Sunday, May 24, 2015

Equilibrium interest rates - who knows what it is?



In the paper, Equilibrium Real Funds Rate: Past, Present and Future, by Hamilton, Harris, Hatzius, and West, we have our best empirical review of thinking on this rate complex issue. The combination of academic and Wall Street economists provides a very readable story on changes in equilibrium rates. This has become one of the most important issues in macroeconomics, monetary policy, and fixed income trading.  

Focusing on the fixed income trading issue, the equilibrium real rate is the foundation for any work on fair value bond asset allocation analysis. Simply put, if the equilibrium real rate is or should be 2%, we are looking at a rich bond market and allocations should be cut. If the equilibrium real rate is closer to zero, then we do not have a market that is rich. Billions in asset allocation flows rest on this question.  

Of course, this fixed income issue may seem trivial against the broader monetary policy issue. If the equilibrium real rate is at or close to zero, then waiting on any normalization make sense. If the rate is closer to the trend rate in GDP, it is time to start raising rates. This policy also ties back to what traders should do in the fixed income asset space. Normalization is going to be a slow process. 

The conclusions from the Hamilton study tell us there are no simple answer to what the equilibrium real rate should or has been.
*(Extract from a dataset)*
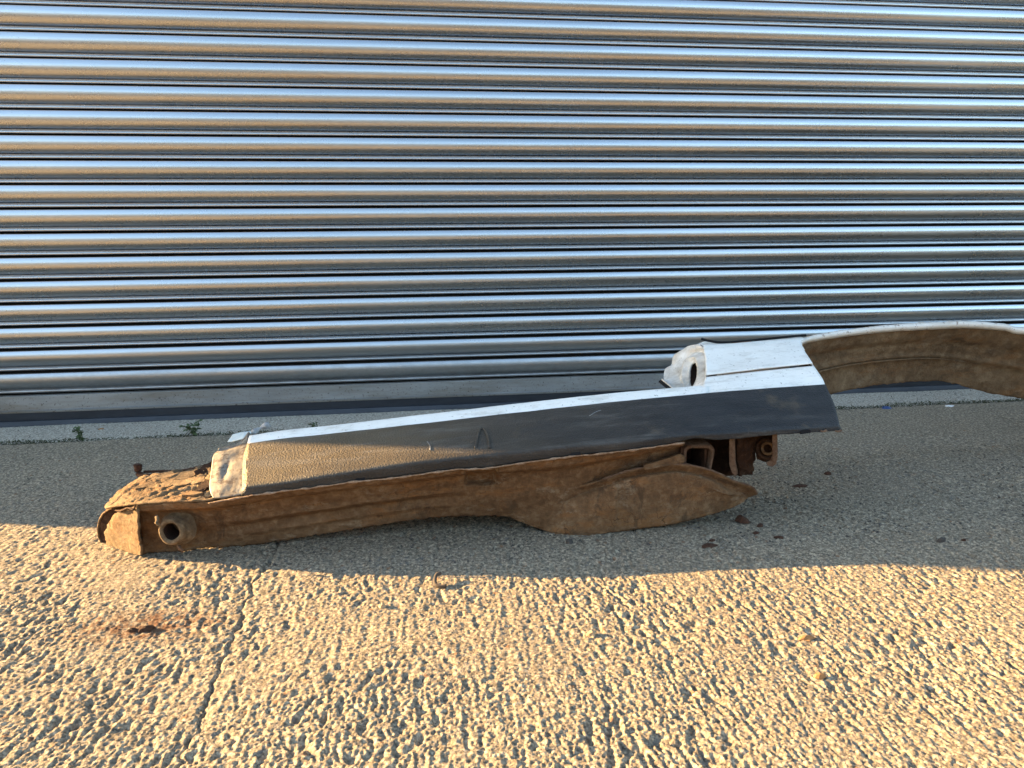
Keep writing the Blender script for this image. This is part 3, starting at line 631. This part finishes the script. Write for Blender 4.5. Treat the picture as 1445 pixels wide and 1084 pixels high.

The lessons from history tell us any simple answer is a glib response to a complex problem. The authors go back in some cases to more than a hundred years of data across a wide set of countries to look for what should be considered the neutral rate of interest.

The uncertainty of what could be considered the equilibrium rate is very high. There is no easy rule of thumb and the link with then GDP is not strong. The equilibrium rate could be at the 2% pre-crisis consensus or it could be closer to zero. There is not enough evidence to say one way or the other. That said, the argument that we are in a secular stagnation is hard to agree to. The evidence associated with the real rate against the period of secular stagnation do not match. We do find that the equilibrium rate can change quickly and that growth can also change quickly once economic headwinds are removed.  However, the positive link between trend growth and real rates is weak. There is no long-term mean for the real rate and at best there is a mean-reversion to the world real rate which itself changes over time. These issues are only compounded by the problem of a zero bound; nevertheless, the evidence still point to a positive equilibrium real rate.

The policy conclusion from this strong group of economists is that "inertial" monetary policy is the wisest course of action. If we cannot predict or know the equilibrium rate, then a go-slow policy is prudent and thoughtful.